▸ THE REQUEST
In the entries below, find every line holding the string "More" and collect it.

▸ MATERIAL FOR THE TASK
»»

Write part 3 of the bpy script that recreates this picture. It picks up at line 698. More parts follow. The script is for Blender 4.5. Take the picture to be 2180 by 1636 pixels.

««
»»

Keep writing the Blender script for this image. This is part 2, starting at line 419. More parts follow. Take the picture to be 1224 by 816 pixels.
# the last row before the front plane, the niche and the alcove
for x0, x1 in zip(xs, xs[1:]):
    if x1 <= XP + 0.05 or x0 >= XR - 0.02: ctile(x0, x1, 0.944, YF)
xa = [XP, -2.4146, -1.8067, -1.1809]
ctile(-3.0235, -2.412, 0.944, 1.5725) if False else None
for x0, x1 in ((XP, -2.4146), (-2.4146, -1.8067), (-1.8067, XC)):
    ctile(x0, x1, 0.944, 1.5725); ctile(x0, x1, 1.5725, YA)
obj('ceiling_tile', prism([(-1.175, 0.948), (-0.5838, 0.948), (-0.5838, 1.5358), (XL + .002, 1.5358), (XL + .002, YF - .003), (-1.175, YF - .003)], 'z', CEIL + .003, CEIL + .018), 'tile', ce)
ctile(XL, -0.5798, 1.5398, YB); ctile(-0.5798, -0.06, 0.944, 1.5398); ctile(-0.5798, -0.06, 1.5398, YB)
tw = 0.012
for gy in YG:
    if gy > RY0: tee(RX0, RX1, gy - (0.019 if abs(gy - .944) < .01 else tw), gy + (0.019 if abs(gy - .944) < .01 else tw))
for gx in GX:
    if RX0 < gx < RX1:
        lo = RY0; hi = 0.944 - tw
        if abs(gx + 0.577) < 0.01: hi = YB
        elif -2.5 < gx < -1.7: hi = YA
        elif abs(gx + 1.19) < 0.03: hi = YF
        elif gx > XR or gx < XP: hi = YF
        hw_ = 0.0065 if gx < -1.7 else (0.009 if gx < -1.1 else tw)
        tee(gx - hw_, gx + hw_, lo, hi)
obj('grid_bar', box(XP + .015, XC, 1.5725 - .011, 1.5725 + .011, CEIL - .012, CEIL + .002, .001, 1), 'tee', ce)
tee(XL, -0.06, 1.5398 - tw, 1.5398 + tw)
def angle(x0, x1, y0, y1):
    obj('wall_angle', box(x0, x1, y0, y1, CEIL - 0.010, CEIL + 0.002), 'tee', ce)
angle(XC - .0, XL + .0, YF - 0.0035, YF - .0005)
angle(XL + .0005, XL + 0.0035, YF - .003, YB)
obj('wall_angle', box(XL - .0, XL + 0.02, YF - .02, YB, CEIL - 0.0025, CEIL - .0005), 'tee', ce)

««
»»

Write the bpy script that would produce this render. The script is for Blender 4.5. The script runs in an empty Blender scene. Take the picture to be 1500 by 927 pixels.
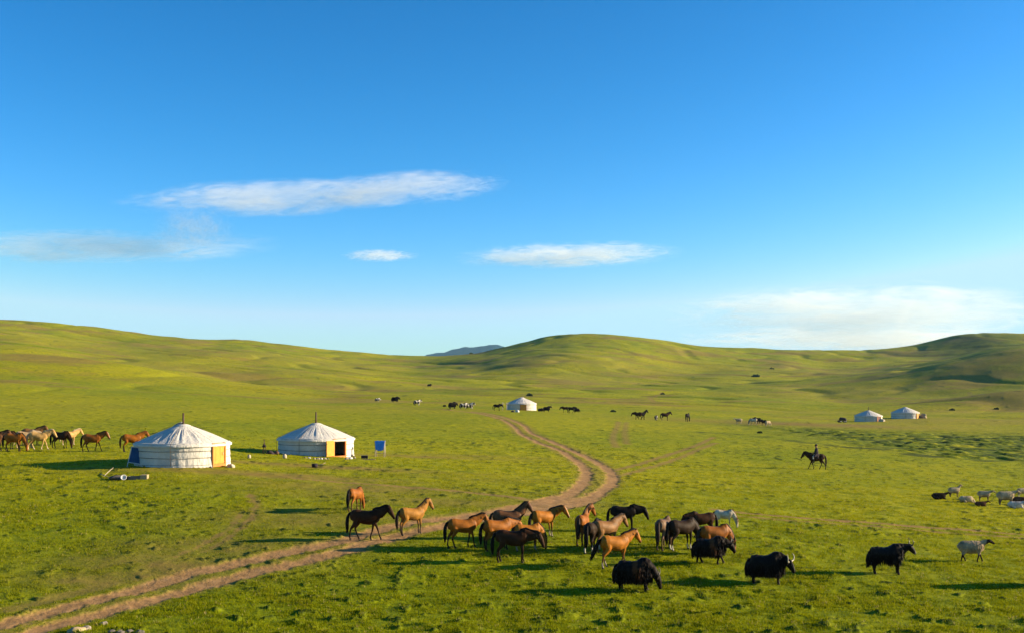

««

▸ EXERCISE RESULT
Write part 3 of the bpy script that recreates this picture. It picks up at line 698. More parts follow. The script is for Blender 4.5. Take the picture to be 2180 by 1636 pixels.
Keep writing the Blender script for this image. This is part 2, starting at line 419. More parts follow. Take the picture to be 1224 by 816 pixels.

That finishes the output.